When we take the Fourier transform of $\cos({2 \pi f_0 x})$ on a finite interval $[-a, a]$, even though we increase the $a$ too much, there is still contributions from other frequencies rather than $f_0$. Why don't the contributions other frequencies in the Fourier transform graph become zero as we increase the integral range?

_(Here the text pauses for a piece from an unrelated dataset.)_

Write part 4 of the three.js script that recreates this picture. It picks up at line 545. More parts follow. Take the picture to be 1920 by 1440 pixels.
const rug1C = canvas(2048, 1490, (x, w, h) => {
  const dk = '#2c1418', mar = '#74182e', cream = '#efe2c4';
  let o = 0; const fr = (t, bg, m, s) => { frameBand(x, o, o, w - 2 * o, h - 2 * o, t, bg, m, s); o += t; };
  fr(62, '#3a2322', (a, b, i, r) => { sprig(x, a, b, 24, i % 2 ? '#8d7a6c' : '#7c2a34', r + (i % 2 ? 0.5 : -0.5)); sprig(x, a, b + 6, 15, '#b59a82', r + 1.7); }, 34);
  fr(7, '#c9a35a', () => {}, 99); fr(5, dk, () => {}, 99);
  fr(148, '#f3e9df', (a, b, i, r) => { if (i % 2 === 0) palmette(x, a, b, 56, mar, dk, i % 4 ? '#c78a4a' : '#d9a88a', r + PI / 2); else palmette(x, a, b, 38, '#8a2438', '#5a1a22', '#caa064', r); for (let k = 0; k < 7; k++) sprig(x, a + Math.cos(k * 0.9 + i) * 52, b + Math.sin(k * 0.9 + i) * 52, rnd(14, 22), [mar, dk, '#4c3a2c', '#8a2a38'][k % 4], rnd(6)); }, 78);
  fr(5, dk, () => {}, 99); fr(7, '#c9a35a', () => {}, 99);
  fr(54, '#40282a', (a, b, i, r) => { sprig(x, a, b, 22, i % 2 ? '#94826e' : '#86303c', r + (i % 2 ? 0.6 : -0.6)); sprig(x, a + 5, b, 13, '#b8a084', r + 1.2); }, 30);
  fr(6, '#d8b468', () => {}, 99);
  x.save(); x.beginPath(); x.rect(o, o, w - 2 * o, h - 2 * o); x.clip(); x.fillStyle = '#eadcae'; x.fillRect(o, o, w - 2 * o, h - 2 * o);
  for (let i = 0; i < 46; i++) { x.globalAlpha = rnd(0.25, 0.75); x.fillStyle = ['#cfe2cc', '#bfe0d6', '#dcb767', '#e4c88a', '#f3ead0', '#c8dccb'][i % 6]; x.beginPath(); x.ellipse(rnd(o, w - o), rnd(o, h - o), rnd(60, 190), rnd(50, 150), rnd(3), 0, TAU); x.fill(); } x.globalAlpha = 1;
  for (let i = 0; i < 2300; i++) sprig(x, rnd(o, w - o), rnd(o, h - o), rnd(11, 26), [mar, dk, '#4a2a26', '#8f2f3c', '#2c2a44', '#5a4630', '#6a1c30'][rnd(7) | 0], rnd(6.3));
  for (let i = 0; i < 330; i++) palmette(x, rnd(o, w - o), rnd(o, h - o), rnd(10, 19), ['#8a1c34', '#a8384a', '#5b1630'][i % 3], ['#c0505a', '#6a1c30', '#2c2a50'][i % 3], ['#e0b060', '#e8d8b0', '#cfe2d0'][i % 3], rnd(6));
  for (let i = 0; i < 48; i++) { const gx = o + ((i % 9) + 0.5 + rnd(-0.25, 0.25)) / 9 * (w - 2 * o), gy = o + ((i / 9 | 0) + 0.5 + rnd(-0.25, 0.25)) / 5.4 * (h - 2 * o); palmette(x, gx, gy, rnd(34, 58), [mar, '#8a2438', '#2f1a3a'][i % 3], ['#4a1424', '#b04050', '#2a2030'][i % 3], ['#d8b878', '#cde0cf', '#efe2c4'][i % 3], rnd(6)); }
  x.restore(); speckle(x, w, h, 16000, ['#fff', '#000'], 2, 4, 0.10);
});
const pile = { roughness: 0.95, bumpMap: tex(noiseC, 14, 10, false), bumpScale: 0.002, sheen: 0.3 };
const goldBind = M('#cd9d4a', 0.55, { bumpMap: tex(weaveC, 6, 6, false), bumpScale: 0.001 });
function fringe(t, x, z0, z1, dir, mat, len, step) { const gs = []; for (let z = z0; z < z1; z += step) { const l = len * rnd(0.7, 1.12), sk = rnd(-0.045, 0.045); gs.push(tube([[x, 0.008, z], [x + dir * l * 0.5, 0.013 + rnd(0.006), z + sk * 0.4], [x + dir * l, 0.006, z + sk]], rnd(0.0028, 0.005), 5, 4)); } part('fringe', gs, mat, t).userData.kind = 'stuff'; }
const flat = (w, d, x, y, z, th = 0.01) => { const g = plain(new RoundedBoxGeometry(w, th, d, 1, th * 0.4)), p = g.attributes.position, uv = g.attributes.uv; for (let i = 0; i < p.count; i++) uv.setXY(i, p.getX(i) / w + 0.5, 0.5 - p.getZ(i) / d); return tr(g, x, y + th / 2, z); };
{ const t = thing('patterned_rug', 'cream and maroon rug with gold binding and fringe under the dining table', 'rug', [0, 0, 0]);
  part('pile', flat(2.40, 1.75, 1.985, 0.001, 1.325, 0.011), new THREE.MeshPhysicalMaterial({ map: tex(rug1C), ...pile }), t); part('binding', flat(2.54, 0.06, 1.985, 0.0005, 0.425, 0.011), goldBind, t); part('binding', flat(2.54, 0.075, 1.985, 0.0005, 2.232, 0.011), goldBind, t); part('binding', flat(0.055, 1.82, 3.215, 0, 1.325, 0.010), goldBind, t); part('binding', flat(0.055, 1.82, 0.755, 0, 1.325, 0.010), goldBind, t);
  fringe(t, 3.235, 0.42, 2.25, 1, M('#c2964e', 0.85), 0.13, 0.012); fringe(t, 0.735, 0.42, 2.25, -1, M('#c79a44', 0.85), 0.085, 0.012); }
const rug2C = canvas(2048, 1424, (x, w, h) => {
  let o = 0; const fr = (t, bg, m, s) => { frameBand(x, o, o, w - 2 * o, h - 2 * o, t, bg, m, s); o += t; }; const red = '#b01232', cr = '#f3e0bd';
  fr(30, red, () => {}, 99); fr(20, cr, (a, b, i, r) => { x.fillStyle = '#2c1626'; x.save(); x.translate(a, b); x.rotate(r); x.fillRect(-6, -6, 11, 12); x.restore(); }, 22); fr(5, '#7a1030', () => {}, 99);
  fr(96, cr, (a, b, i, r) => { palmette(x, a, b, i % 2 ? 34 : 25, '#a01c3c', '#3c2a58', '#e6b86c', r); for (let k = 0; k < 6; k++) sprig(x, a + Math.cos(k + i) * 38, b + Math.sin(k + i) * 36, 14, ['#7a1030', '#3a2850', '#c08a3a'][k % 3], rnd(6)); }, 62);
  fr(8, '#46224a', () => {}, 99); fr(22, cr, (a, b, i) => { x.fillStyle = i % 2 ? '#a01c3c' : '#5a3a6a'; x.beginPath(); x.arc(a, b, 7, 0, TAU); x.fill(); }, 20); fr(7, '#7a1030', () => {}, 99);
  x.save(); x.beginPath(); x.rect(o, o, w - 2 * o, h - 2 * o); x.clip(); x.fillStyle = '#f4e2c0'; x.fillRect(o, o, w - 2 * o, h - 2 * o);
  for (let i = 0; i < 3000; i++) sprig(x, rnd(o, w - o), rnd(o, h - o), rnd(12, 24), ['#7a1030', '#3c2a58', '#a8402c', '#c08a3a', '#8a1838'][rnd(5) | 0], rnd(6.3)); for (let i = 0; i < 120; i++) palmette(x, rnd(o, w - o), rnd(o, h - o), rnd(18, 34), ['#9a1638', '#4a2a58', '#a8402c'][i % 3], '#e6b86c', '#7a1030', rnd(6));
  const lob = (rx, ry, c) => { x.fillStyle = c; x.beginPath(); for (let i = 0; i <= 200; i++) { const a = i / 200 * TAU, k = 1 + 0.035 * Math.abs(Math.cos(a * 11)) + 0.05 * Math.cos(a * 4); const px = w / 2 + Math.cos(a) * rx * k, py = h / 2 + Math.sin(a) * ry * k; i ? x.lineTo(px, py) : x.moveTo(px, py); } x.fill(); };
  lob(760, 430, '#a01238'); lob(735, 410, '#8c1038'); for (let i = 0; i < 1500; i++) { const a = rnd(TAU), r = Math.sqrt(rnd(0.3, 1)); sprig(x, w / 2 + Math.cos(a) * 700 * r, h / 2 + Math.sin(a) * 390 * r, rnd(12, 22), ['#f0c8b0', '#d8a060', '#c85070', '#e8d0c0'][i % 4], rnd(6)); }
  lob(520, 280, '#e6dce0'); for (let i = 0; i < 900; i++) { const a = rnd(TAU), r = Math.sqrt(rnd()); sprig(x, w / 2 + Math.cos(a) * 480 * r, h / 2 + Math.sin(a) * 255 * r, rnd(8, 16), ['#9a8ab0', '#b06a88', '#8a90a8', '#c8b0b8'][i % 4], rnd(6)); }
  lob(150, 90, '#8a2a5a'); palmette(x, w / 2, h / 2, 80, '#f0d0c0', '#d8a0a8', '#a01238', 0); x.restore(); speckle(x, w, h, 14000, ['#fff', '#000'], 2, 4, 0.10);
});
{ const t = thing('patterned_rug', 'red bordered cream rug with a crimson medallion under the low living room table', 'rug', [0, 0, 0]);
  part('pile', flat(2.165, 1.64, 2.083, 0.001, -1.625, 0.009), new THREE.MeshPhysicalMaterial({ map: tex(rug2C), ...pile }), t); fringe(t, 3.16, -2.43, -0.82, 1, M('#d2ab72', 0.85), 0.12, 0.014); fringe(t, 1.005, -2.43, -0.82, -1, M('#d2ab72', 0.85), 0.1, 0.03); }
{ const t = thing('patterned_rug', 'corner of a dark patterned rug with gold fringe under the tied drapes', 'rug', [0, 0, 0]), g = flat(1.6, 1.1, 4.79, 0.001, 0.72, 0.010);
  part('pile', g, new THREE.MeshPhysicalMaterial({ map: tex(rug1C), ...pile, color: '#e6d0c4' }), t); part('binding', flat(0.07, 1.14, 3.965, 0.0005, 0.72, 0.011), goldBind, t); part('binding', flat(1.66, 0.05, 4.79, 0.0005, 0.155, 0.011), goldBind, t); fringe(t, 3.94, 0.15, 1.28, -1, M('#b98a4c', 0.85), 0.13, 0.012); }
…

$$ \int_{-a}^{a}{\cos\left(2{\pi}f_0x\right)\cdot\mathrm{e}^{-2\mathrm{i}{\pi}fx}} = \dfrac{\left(f_0-f\right)\sin\left(2{\pi}af_0+2{\pi}af\right)+\left(f_0+f\right)\sin\left(2{\pi}af_0-2{\pi}af\right)}{2{\pi}\cdot\left(f_0^2-f^2\right)} $$
For $f_0 = 3$;
$$
\dfrac{\left(f-3\right)\sin\left(2{\pi}af+6{\pi}a\right)+\left(f+3\right)\sin\left(2{\pi}af-6{\pi}a\right)}{2{\pi}\cdot\left(f^2-9\right)}
$$
When we take the integral over the $[-4,4]$, the Fourier transform looks as following.
over the $[-8,8]$,
over the $[-40,40]$
Why don't the contributions from other frequencies become close to zero as we increase the range to $[-\infty, \infty]$? How does one explain this?